Begin with the first line of the entries below and reproduce each line exactly, ending with the line that holds "H = 37.0; F".
* START *
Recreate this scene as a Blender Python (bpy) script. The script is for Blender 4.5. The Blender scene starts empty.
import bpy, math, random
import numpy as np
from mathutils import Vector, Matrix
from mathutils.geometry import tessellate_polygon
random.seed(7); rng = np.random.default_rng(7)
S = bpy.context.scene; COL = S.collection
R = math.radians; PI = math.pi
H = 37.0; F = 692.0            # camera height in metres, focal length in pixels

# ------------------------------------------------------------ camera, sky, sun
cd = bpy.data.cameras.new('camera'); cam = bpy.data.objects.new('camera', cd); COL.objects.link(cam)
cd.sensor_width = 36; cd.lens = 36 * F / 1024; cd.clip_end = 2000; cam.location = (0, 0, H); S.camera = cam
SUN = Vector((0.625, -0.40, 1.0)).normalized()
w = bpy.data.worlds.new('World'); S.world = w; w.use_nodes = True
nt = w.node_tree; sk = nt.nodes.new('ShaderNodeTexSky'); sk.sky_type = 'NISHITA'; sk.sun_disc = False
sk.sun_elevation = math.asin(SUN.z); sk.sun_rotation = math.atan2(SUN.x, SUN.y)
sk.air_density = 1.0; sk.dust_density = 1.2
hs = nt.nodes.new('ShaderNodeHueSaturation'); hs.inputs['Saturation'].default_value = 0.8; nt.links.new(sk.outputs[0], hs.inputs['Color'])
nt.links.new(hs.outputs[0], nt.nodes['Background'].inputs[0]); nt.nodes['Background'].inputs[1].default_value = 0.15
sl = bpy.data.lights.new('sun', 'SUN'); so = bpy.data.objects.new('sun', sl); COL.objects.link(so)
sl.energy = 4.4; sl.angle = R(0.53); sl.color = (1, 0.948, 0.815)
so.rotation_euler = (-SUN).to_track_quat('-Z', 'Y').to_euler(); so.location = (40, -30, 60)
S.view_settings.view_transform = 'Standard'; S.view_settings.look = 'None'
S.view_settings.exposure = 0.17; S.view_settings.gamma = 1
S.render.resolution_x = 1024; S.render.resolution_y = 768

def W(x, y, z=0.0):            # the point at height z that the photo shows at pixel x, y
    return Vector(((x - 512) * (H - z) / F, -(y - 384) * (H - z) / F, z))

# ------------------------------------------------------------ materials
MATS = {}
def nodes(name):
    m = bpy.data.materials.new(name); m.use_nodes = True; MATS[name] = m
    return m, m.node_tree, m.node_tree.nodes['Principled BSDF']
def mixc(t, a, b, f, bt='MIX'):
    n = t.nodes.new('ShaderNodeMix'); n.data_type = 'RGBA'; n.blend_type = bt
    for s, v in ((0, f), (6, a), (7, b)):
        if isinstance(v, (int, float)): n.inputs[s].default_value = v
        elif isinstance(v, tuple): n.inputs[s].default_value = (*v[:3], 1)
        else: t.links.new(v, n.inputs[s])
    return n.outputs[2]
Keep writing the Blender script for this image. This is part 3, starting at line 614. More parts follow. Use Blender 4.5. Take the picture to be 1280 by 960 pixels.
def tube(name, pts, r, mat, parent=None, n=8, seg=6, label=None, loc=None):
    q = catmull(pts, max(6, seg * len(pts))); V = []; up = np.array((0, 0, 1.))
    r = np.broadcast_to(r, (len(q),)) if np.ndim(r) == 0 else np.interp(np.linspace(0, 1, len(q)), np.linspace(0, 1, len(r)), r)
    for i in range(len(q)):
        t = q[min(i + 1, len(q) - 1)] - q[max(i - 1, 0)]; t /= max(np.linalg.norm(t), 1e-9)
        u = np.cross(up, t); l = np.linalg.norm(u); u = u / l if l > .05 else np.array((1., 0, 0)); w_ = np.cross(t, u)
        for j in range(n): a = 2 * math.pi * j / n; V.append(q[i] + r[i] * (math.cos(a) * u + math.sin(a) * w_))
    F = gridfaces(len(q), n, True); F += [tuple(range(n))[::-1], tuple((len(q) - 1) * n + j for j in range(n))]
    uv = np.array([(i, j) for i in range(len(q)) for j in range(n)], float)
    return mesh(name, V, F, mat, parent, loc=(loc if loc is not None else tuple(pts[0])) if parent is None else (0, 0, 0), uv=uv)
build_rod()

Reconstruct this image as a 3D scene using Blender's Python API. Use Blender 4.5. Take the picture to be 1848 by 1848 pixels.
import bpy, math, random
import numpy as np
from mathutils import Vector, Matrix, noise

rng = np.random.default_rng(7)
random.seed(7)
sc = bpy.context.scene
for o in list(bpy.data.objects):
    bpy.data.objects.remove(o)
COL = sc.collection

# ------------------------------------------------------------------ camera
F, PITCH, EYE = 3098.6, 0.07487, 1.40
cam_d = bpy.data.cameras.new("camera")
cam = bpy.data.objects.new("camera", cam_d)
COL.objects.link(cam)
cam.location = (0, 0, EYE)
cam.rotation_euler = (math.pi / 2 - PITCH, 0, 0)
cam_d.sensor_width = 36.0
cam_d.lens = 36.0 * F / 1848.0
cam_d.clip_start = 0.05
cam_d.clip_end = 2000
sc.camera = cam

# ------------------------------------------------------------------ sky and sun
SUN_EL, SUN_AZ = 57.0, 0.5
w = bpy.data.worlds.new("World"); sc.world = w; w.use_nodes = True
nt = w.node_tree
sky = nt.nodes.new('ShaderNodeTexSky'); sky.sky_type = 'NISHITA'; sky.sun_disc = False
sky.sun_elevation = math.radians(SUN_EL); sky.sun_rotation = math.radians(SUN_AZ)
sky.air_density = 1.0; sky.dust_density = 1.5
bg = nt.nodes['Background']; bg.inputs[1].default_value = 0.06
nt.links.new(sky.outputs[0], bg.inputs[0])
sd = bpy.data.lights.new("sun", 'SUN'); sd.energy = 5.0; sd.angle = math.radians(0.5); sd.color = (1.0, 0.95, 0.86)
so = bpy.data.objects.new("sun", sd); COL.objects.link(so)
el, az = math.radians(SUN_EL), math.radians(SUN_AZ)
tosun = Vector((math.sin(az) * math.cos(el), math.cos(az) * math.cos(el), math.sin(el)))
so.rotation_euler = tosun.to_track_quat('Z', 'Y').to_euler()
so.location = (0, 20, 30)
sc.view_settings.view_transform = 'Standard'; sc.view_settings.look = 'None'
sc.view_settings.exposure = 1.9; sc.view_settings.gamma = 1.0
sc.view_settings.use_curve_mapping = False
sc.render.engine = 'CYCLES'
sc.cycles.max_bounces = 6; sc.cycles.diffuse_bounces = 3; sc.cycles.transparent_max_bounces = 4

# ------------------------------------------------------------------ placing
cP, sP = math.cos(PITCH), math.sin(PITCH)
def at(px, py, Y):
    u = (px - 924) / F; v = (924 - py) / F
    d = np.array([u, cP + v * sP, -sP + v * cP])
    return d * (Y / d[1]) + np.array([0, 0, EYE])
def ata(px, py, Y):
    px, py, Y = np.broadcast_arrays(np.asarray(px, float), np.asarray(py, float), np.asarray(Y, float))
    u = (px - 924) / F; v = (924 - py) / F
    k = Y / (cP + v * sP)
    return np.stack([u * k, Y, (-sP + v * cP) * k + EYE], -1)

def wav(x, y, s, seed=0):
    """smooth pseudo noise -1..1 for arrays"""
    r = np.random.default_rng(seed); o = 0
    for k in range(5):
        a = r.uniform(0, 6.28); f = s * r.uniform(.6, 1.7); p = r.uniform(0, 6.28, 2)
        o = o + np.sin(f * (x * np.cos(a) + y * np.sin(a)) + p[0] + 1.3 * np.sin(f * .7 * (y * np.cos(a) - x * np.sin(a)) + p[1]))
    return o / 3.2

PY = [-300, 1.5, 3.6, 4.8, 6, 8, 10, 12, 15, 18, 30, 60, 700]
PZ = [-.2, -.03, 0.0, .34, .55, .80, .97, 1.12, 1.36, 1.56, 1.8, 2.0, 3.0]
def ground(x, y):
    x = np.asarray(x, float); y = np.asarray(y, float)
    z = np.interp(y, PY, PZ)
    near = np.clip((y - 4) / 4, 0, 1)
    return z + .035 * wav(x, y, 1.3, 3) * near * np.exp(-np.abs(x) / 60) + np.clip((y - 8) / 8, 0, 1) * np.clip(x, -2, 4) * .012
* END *
■ RESPONSE ■
Recreate this scene as a Blender Python (bpy) script. The script is for Blender 4.5. The Blender scene starts empty.
import bpy, math, random
import numpy as np
from mathutils import Vector, Matrix
from mathutils.geometry import tessellate_polygon
random.seed(7); rng = np.random.default_rng(7)
S = bpy.context.scene; COL = S.collection
R = math.radians; PI = math.pi
H = 37.0; F = 692.0            # camera height in metres, focal length in pixels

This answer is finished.